Because promotions and other professional goodies are based on test outcomes, some principals and teachers are doing their utmost to guide students toward the right answers. "It's human nature that the more the pressure is increased, the more incentive there is to cheat," says Robert Embry, former president of the Maryland State Board of Education.

Teachers, in scattered but well-documented cases, have been found leading their students through practice exercises drawn from the supposedly secret tests. Others, rather than silently proctoring, coach frustrated students toward a correct answer. Some districts clean up answer sheets, erasing stray marks that can be read by machines as incorrect responses--and are sometimes a little too vigorous in their cleaning and correcting.

Several states are taking steps to address these problems, among them Texas, which has seen all of them, including some serious violations in the very district that provided the model for the federal law. Some states have increased training and bolstered security, sometimes sending independent monitors to schools on testing day. Others are creating separate assessment departments that can follow up on complaints about organized cheating.

Ironically, the stated purpose of No Child Left Behind--boosting test scores--has become a red flag. The more precipitous a district's gains, the more suspicious it may look. States are investing in software that will alert investigators when scores suddenly shoot up. There's no point, after all, in celebrating improvements that turn out to be frauds.
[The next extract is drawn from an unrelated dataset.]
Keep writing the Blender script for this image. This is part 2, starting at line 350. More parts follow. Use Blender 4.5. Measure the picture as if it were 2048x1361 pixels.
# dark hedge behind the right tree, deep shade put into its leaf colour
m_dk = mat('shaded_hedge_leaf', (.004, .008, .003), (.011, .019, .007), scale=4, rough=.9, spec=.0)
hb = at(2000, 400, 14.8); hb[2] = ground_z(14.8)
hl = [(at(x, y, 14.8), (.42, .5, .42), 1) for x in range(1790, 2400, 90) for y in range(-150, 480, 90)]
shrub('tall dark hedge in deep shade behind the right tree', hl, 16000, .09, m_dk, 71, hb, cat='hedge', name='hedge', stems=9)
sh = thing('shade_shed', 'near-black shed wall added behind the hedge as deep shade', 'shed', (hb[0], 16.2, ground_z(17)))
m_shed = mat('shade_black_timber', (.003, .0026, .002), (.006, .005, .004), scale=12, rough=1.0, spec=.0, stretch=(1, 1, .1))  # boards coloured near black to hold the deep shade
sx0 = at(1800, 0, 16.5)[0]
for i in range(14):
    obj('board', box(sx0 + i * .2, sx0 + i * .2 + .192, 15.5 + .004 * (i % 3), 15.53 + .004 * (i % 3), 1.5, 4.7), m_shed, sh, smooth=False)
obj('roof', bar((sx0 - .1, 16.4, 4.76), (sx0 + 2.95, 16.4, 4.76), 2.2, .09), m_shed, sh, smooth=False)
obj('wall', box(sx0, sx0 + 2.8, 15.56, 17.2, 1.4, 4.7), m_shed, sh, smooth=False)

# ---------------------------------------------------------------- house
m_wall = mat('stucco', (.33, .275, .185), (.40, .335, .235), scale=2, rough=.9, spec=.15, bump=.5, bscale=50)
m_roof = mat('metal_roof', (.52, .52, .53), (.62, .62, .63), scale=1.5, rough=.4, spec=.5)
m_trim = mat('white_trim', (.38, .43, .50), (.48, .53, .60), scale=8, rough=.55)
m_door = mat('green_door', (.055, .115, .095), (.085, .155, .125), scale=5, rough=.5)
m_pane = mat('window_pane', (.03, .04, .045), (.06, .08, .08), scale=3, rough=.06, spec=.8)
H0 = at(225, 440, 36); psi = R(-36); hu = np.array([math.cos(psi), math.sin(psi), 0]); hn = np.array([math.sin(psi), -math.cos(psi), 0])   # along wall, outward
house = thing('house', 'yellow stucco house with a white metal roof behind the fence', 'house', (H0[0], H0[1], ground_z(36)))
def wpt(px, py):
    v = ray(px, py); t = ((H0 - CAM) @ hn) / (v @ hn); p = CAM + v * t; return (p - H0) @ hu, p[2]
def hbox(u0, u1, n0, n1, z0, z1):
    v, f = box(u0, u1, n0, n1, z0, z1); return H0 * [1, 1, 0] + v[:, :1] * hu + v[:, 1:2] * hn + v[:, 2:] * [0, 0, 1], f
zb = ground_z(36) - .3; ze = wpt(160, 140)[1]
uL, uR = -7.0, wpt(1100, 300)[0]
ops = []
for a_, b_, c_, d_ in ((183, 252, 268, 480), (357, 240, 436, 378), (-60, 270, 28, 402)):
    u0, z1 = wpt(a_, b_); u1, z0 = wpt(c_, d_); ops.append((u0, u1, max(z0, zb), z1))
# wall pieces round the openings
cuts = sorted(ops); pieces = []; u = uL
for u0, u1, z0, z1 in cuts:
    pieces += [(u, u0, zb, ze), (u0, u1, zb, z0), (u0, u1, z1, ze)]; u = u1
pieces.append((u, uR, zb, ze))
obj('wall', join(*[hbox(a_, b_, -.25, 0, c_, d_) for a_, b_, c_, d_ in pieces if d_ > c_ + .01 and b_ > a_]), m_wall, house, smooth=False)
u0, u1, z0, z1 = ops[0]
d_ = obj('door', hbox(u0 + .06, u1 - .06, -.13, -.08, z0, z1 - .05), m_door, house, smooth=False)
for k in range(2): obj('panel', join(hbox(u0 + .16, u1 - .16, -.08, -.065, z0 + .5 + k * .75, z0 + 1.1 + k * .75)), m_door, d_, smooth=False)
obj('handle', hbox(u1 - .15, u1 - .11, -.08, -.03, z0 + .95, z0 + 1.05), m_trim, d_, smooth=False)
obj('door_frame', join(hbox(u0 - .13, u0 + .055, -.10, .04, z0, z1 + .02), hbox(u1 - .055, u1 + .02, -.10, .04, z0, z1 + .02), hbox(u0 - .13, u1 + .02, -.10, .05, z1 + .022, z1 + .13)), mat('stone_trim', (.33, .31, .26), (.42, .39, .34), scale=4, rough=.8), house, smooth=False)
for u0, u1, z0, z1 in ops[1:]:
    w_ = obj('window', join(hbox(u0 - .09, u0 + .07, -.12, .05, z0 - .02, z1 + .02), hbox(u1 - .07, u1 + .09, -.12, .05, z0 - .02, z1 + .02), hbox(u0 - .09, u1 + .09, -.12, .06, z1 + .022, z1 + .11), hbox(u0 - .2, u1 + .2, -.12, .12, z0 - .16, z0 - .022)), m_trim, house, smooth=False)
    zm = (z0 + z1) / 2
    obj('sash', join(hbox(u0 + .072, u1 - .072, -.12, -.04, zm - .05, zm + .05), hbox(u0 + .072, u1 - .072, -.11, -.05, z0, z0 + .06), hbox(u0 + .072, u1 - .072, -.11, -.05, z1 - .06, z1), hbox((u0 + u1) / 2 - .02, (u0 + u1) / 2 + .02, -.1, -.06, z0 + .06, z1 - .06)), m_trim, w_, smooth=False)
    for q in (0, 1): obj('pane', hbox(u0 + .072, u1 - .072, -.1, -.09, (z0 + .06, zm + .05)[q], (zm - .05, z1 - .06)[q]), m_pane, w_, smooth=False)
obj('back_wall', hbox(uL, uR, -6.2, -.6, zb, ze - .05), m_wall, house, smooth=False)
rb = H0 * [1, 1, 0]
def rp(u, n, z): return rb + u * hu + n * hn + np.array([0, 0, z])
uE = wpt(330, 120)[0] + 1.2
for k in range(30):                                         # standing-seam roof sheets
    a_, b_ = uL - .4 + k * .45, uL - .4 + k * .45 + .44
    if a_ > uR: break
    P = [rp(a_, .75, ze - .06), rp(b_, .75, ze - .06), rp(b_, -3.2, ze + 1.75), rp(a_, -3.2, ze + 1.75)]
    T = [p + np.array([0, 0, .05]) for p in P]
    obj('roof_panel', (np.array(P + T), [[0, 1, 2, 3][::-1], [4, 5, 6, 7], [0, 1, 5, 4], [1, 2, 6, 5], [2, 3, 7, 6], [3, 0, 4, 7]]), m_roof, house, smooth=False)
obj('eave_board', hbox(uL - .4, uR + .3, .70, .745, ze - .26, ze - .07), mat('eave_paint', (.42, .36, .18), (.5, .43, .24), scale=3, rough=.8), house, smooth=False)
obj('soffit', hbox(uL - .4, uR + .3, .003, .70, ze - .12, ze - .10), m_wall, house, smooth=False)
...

So far, it's all been rather ad hoc, and no one has come up with the perfect solution. John Fremer, a consultant who runs testing audits for states, predicts that security will become a central part of test design, which it hasn't been up until now. But the mere fact that states are taking the problem seriously is a preventive measure in and of itself. "The fact that people know they could be audited," says Gregory Cizek, an education professor at the University of North Carolina, "dissuades a lot of them."